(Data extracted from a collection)

....

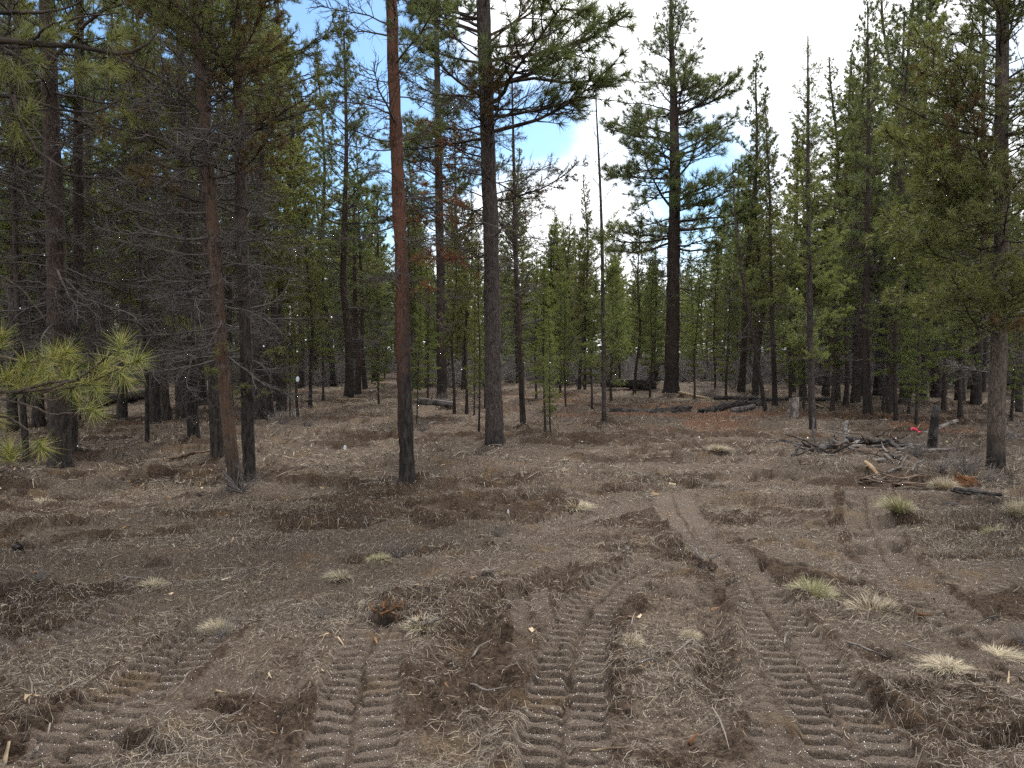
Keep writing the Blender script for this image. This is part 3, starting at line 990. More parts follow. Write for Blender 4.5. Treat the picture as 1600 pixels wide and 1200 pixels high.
hero_tree('slim bare-limbed pine just right of the thick grey furrowed trunk', [(818, 672), (812, 560), (806, 420), (803, 270), (800, 130)], 9, 7.5, 'bark_brown',
          [('dead', None, 34, 1.6, 6.5, 0.7, 0.9, -5, 20), ('tip', PD, 16, 3.6, 7.4, 0.7, 0.4, 10, 45), ('tip', LG, 4, 0.8, 1.6, 0.3, 0.4, 0, 20)], seed=14, sides=12, flare=0.2, topw=0.1)
hero_tree('very thin tall pole with a bare dead top against white cloud', [(944, 664), (943, 560), (941, 420), (937, 280), (932, 165)], 7, 7.4, 'bark_grey',
          [('lodge', YG, 36, 0.9, 3.9, 0.55, 0.6, 0, 25), ('dead', None, 16, 3.6, 5.6, 0.6, 0.4, 30, 50), ('dead', None, 26, 5.4, 7.4, 0.3, 0.15, 35, 60)], seed=15, sides=12, flare=0.15, topw=0.08)
hero_tree('broad ponderosa pine with an open layered crown standing tall in the middle distance', [(1049, 616), (1051, 500), (1054, 300), (1052, 150), (1048, 0)], 23, 15.6, 'bark_brown',
          [('dead', None, 14, 2.2, 5.0, 1.2, 1.6, -15, 0), ('tip', PD, 16, 3.5, 6.0, 1.7, 2.0, -10, 5), ('pond', PD, 52, 5.2, 10.5, 2.5, 2.2, -4, 22), ('pond', PD, 46, 10, 15.4, 2.0, 0.5, 20, 52)], seed=16, sides=20, flare=0.3, topw=0.08)
hero_tree('tall pine with a grey trunk behind and between the red-barked and furrowed pines', [(691, 626), (689, 500), (686, 300), (683, 120), (681, 0)], 16, 15, 'bark_brown',
          [('dead', None, 26, 2.5, 6.0, 1.4, 1.7, -12, 5), ('tip', BR, 16, 4.5, 8.0, 1.6, 1.7, -5, 15), ('pond', PD, 60, 5.5, 14.8, 1.9, 0.5, 0, 50)], seed=17, sides=16, flare=0.3)
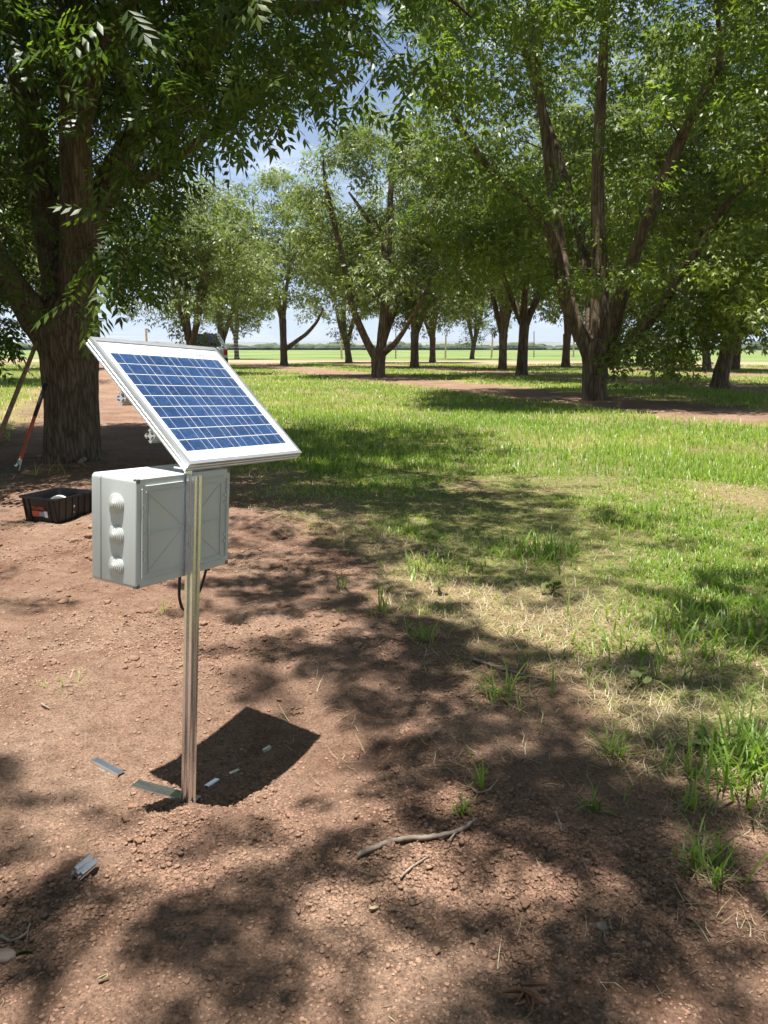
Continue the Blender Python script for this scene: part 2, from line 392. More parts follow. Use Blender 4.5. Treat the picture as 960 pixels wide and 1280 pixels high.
# ground: one sheet, fan-shaped grid, fine near by and out to the horizon
def build_ground():
    ang = np.concatenate([np.linspace(-math.pi, -0.62, 50)[:-1], np.linspace(-0.6, 0.6, 500), np.linspace(0.62, math.pi, 50)[1:]])
    r = [0.02, 0.3, 0.55]; 
    while r[-1] < 10: r.append(r[-1] + max(0.0034, 0.0025 * r[-1] ** 1.75))
    while r[-1] < 8000: r.append(r[-1] * 1.06)
    r = np.array(r)
    A, Rr = np.meshgrid(ang, r)
    X = np.sin(A) * Rr; Y = np.cos(A) * Rr
    x = X.ravel(); y = Y.ravel()
    g, dry, road, crop, d = fields(x, y); z = height(x, y)
    far = Rr.ravel() > 60; z[far] *= 0
    V = np.stack([x, y, z], 1); nr, na = X.shape
    i = (np.arange(nr - 1)[:, None] * na + np.arange(na - 1)[None])
    Q = np.stack([i, i + na, i + na + 1, i + 1], -1).reshape(-1, 4)
    t = NT('orchard floor')
    ge = t.n('NewGeometry')
    pos = t.n('Mapping'); t.l(ge, 'Position', pos, 'Vector')
    n1 = t.noise(1.3, 6, 0.6, pos); n2 = t.noise(22, 6, 0.62, pos); n3 = t.noise(140, 5, 0.6, pos); n4 = t.noise(0.35, 4, 0.5, pos); n5 = t.noise(320, 5, 0.7, pos)
    soil = t.ramp(n1, [(0.3, (0.235, 0.140, 0.098)), (0.5, (0.29, 0.183, 0.128)), (0.72, (0.345, 0.235, 0.168))])
    soil2 = t.ramp(n2, [(0.3, (0.70, 0.68, 0.66)), (0.55, (1, 1, 1)), (0.75, (1.12, 1.12, 1.12))])
    soil3 = t.ramp(n3, [(0.30, (0.45, 0.43, 0.41)), (0.52, (1, 1, 1)), (0.74, (1.32, 1.32, 1.3))])  # fine grain, with the shade in crevices painted as darker tone
    c = t.mix(1.0, (soil, 0), (soil2, 0), 'MULTIPLY'); c = t.mix(1.0, c, (soil3, 0), 'MULTIPLY')
    n7 = t.noise(0.9, 5, 0.6, pos); dug = t.ramp(n7, [(0.46, (0, 0, 0)), (0.60, (1, 1, 1))]); n8 = t.noise(4.5, 5, 0.65, pos); dg2 = t.ramp(n8, [(0.42, (0, 0, 0)), (0.62, (1, 1, 1))])
    dm = t.n('Math', operation='MULTIPLY'); t.l(dug, 0, dm, 0); t.l(dg2, 0, dm, 1); dm2 = t.n('Math', operation='MULTIPLY'); dm2.inputs[1].default_value = .75; t.l(dm, 0, dm2, 0)
    c = t.mix((dm2, 0), c, t.mix(1.0, c, (0.60, 0.50, 0.46), 'MULTIPLY'))
    thatch = t.ramp(n2, [(0.25, (0.20, 0.145, 0.075)), (0.5, (0.33, 0.26, 0.13)), (0.78, (0.45, 0.37, 0.2))])
    lawn = t.ramp(n2, [(0.25, (0.09, 0.115, 0.03)), (0.5, (0.17, 0.21, 0.05)), (0.75, (0.27, 0.29, 0.09))])
    lawn2 = t.mix(t.attr('dry'), (lawn, 0), (thatch, 0)); lawn2 = t.mix(1.0, lawn2, (soil3, 0), 'MULTIPLY'); lawn2 = t.mix(.35, lawn2, c)  # the same grain also paints the dark between the blades
    ga = t.attr('grass')
    c = t.mix(ga, c, lawn2)
    c = t.mix(t.attr('road'), c, (0.36, 0.26, 0.175))
    n6 = t.noise(0.06, 6, 0.65, pos); cropc = t.ramp(n6, [(0.35, (0.10, 0.155, 0.04)), (0.5, (0.15, 0.20, 0.06)), (0.65, (0.22, 0.245, 0.10))])
    c = t.mix(t.attr('crop'), c, (cropc, 0))
    t.col(c); t.set(Roughness=0.95); t.b.inputs['Specular IOR Level'].default_value = 0.15
    ma = t.n('Math', operation='MULTIPLY_ADD'); ma.inputs[1].default_value = 0.42; t.l(n3, 0, ma, 0); t.l(n2, 0, ma, 2)
    mb = t.n('Math', operation='MULTIPLY_ADD'); mb.inputs[1].default_value = 0.16; t.l(n5, 0, mb, 0); t.l(ma, 0, mb, 2)
    t.bump(mb, 0, 1.0, 0.030)
    me = mesh_np('ground', V, quads=Q, mat=t.m, smooth=True, tint={'grass': g, 'dry': dry * g + dry * 0, 'road': road, 'crop': crop})
    o = link('ground', me); tag(o, kind='structure'); return t.m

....

Problem statement.
Begin with the first line of the records and repeat every line up to the one with "seed=17, sides=16, flare=0.3)", counting that line too. Pictures are not part of the copy.

Result.
Keep writing the Blender script for this image. This is part 3, starting at line 990. More parts follow. Write for Blender 4.5. Treat the picture as 1600 pixels wide and 1200 pixels high.
hero_tree('slim bare-limbed pine just right of the thick grey furrowed trunk', [(818, 672), (812, 560), (806, 420), (803, 270), (800, 130)], 9, 7.5, 'bark_brown',
          [('dead', None, 34, 1.6, 6.5, 0.7, 0.9, -5, 20), ('tip', PD, 16, 3.6, 7.4, 0.7, 0.4, 10, 45), ('tip', LG, 4, 0.8, 1.6, 0.3, 0.4, 0, 20)], seed=14, sides=12, flare=0.2, topw=0.1)
hero_tree('very thin tall pole with a bare dead top against white cloud', [(944, 664), (943, 560), (941, 420), (937, 280), (932, 165)], 7, 7.4, 'bark_grey',
          [('lodge', YG, 36, 0.9, 3.9, 0.55, 0.6, 0, 25), ('dead', None, 16, 3.6, 5.6, 0.6, 0.4, 30, 50), ('dead', None, 26, 5.4, 7.4, 0.3, 0.15, 35, 60)], seed=15, sides=12, flare=0.15, topw=0.08)
hero_tree('broad ponderosa pine with an open layered crown standing tall in the middle distance', [(1049, 616), (1051, 500), (1054, 300), (1052, 150), (1048, 0)], 23, 15.6, 'bark_brown',
          [('dead', None, 14, 2.2, 5.0, 1.2, 1.6, -15, 0), ('tip', PD, 16, 3.5, 6.0, 1.7, 2.0, -10, 5), ('pond', PD, 52, 5.2, 10.5, 2.5, 2.2, -4, 22), ('pond', PD, 46, 10, 15.4, 2.0, 0.5, 20, 52)], seed=16, sides=20, flare=0.3, topw=0.08)
hero_tree('tall pine with a grey trunk behind and between the red-barked and furrowed pines', [(691, 626), (689, 500), (686, 300), (683, 120), (681, 0)], 16, 15, 'bark_brown',
          [('dead', None, 26, 2.5, 6.0, 1.4, 1.7, -12, 5), ('tip', BR, 16, 4.5, 8.0, 1.6, 1.7, -5, 15), ('pond', PD, 60, 5.5, 14.8, 1.9, 0.5, 0, 50)], seed=17, sides=16, flare=0.3)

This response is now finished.